Il 2015 che si sta per chiudere per chi si occupa di lavoro in Italia è stato senz’altro l’anno del jobs act.
L’operazione jobs act e’stata senz’altro una splendida operazione politica: Tempi giusti (approvazione rapida in un anno di condizioni economiche internazionali favorevoli per l’Italia), nome azzeccato (“smart”, inglese, semplice da ricordare), dotazione finanziaria (la decontribuzione ovvero il premio in danaro per l’imprenditore che assume).
La bontà dell’operazione politica e’ testimoniata dal fatto che la maggioranza distratta degli elettori, condizionata dal martellamento comunicativo, è portata a due associazioni improprie:
1) la dotazione finanziaria viene considerata parte integrante della riforma del lavoro (cosa che non è ovviamente visto che un conto sono le nuove regole un conto gli stanziamenti finanziari pubblici che cambiano di anno in anno);
2) associare l’entrata in vigore del jobs act con l’aumento dell’occupazione. Si tratta purtroppo di un meccanismo inconscio in base al quale se veniamo portati ad associare continuamente due eventi/fenomeni (l’entrata in vigore del jobs act e l’aumento dell’occupazione) la nostra testa e’ portata ad immaginare una connessione causale tra i due eventi/fenomeni.
In realtà come si capisce con un minimo di approfondimento non ci sono evidenze che spiegano l’aumento (contenuto) dell’occupazione con il cambio delle regole.
Personalmente credo che le regole del mercato del lavoro abbiano un impatto molto contenuto sulla rivoluzione in corso nel mondo del lavoro. Non a caso ho scritto nel 2015 un libro che parla del mondo del lavoro senza citare mai l’espressione jobs act.
Avremo modo di evidenziare su questo blog tutti i pregi (maggiore flessibilità) e difetti (inadeguatezza delle politiche attive) del jobs act.
Per ora, tra il serio e il faceto, mi piace evidenziare che la mitologia della modernità legata al jobs act crolli come neve al sole di fronte a capolavori linguistici come il seguente:
“Il lavoratore che durante il periodo in cui percepisce la Naspi intraprenda un’attività lavorativa autonoma o di impresa individuale dalla quale ricava un reddito che corrisponde ad un imposta lorda pari o inferiore alle detrazioni spettanti ai sensi dell’art.13 del testo unico delle imposte sui redditi di cui al decreto del presidente della repubblica 22 dicembre 1986 n917 deve informare l’impsnentro un mese dall’inizio dell’attività dichiarando il reddito annuo che prevede di trarne.
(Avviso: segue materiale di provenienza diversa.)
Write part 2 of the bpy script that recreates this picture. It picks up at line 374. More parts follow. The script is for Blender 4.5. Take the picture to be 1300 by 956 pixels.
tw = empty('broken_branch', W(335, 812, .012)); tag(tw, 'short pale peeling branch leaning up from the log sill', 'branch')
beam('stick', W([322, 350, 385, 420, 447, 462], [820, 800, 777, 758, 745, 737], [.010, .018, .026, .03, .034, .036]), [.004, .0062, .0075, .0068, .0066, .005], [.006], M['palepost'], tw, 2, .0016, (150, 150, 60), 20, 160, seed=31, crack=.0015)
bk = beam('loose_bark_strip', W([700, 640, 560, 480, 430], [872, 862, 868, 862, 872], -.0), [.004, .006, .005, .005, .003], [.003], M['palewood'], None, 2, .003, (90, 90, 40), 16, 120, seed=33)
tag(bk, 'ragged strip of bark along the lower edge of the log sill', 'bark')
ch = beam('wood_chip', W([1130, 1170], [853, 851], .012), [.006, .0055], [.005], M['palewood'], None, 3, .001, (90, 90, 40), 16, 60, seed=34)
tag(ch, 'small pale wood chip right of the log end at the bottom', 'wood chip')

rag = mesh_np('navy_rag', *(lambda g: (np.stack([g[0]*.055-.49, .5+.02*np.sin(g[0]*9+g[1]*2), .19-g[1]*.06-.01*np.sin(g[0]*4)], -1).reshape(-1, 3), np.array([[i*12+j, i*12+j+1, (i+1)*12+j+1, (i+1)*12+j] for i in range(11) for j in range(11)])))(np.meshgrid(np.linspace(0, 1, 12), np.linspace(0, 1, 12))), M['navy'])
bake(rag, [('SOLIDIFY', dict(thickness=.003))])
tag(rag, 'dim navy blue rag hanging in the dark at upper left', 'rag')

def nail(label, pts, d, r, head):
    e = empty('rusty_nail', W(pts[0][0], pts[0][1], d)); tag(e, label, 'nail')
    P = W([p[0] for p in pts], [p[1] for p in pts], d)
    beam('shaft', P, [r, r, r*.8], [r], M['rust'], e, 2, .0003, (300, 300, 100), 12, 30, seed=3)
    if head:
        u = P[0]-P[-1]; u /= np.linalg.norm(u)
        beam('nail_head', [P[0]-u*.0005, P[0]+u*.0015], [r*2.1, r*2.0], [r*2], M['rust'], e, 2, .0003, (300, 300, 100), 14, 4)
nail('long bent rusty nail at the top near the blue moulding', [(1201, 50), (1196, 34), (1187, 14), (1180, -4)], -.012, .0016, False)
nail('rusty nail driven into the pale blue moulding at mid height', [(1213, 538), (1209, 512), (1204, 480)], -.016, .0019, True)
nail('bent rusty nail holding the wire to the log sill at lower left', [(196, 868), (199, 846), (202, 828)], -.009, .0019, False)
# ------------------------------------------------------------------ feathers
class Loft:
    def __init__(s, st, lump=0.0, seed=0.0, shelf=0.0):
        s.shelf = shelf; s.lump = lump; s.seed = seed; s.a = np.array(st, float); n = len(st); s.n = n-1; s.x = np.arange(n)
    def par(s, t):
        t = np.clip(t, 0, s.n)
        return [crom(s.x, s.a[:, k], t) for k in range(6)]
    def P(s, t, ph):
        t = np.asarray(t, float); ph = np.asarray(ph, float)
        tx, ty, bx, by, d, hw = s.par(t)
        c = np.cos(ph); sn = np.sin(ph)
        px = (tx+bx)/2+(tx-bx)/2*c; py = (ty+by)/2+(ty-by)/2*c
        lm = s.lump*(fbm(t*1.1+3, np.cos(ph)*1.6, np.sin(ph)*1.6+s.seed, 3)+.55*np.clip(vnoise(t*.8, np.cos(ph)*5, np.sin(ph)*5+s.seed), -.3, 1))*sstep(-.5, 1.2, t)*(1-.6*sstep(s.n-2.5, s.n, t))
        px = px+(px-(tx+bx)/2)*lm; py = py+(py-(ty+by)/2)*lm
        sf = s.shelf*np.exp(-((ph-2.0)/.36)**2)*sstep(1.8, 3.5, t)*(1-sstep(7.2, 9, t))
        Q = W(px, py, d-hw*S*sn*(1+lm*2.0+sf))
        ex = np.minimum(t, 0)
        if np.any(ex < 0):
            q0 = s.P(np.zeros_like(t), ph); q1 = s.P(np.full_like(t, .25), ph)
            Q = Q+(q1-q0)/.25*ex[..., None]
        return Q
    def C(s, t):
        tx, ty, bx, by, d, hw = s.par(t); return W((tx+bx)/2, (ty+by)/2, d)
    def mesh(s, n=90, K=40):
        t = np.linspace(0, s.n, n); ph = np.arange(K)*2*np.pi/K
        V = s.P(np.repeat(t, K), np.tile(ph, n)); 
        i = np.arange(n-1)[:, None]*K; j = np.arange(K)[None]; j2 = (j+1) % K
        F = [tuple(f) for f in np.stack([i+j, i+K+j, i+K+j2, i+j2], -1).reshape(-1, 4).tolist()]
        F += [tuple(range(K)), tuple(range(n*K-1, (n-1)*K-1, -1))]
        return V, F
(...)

La Naspi e’ ridotta di un importo pari all’80% del reddito previsto, rapportato al periodo di tempo intercorrente tra la data di inizio dell’attività e la data in cui termina il periodo di godimento o, se antecedente, la fine dell’anno. La riduzione di cui al periodo precedente e’ ricalcolata d’ufficio al momento della presentazione della dichiarazione dei redditi. Il lavoratore esentato dall’obbligo di presentazione della dichiarazione dei redditi e’ tenuto a presentare all’INPS un apposita auto dichiarazione concernente il reddito ricavato dall’attività lavorativa autonoma o di impresa individuale entro il 31 marzo dell’anno successivo. Nel Caso di mancata presentazione dell’auto dichiarazione il lavoratore è tenuto a restituire la Naspi percepita dalla data di inizio dell’attività lavorativa autonoma o di impresa individuale.”
E’ Smart? E’open? E’ 2.0? E’ alla portata di tutti? O non siamo di fronte alla solita liturgia linguistica del potere, quella dietro cui ‘gli addetti ai lavori’ nascondono facilmente le loro magagne? Una riforma che parla questa lingua può mai essere veramente innovativa?
Ci aspettiamo ben altre innovazioni nel mondo del lavoro. Testi facili da capire anche per chi non fa il consulente del lavoro, costruiti seguendo una regola semplice: Se un meccanismo regolamentare o procedurale e’ troppo difficile da raccontare vuol dire che è un meccanismo semplicemente sbagliato.